No final, não vencer torna-se pouco importante, estreitam-se laços familiares e, acima de tudo, laços humanos. Recebe-se o brinde de ter passado finalmente tempo em conjunto, após uma longa vida de percalços e falhas de comunicação. Traz-se para casa um boné de vencedor sem o ter sido na acepção moderna da palavra, longe do sucesso material ou até mesmo de uma existência de glórias e feitos dignos de menção.

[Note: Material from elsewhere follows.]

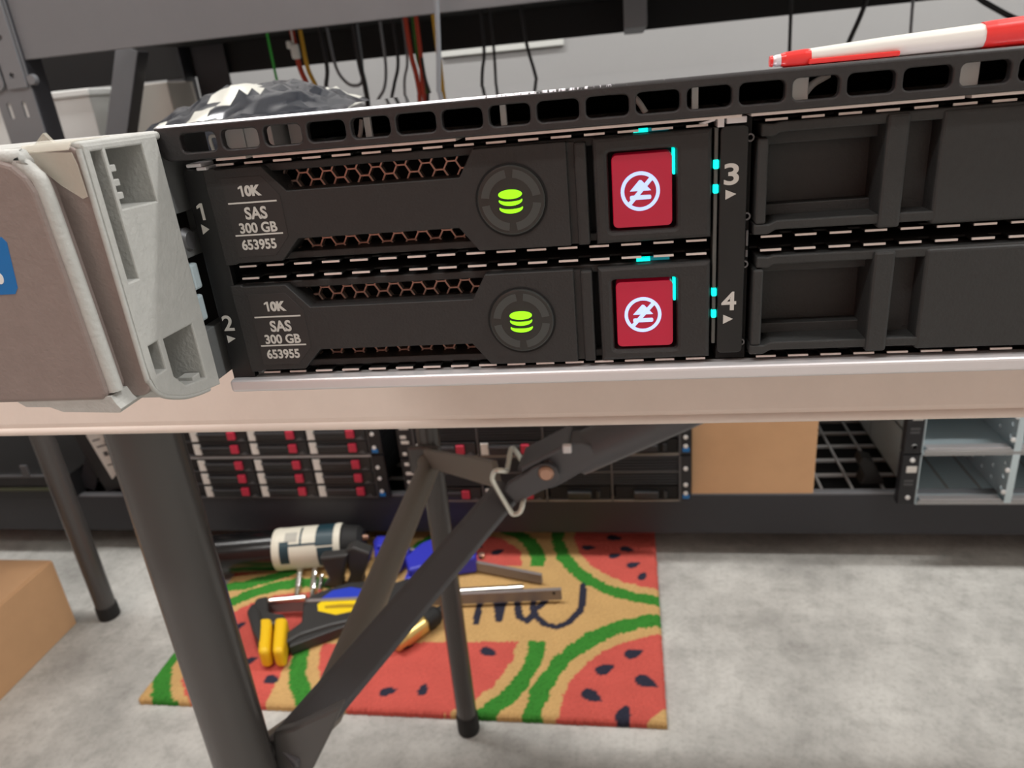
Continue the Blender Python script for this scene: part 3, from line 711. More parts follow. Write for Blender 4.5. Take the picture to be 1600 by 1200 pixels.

Nebraska fala-nos sobre pessoas mal esculpidas, feitas de cansaço e falhas, fala de uma família conturbada como tantas outras famílias mas com desejo de reparação através da arte. A diferença fulcral entre as esculturas rochosas e as pessoas é que estas últimas têm a oportunidade de aceitar as suas limitações e viver com elas o mais pacificamente possível. Aceitar que nem tudo é aceitável mas que talvez seja possível conviver com isso, viver com isso, sobreviver bem com isso.

Apesar de ser um bom filme, assenta em premissas já muito vistas em cinema, lugares-comuns suficientes para deixarem a sensação de que se encontra em esforço, tentando juntar as peças e não dando o devido espaço ao espectador para que tire as suas conclusões. Está tudo lá.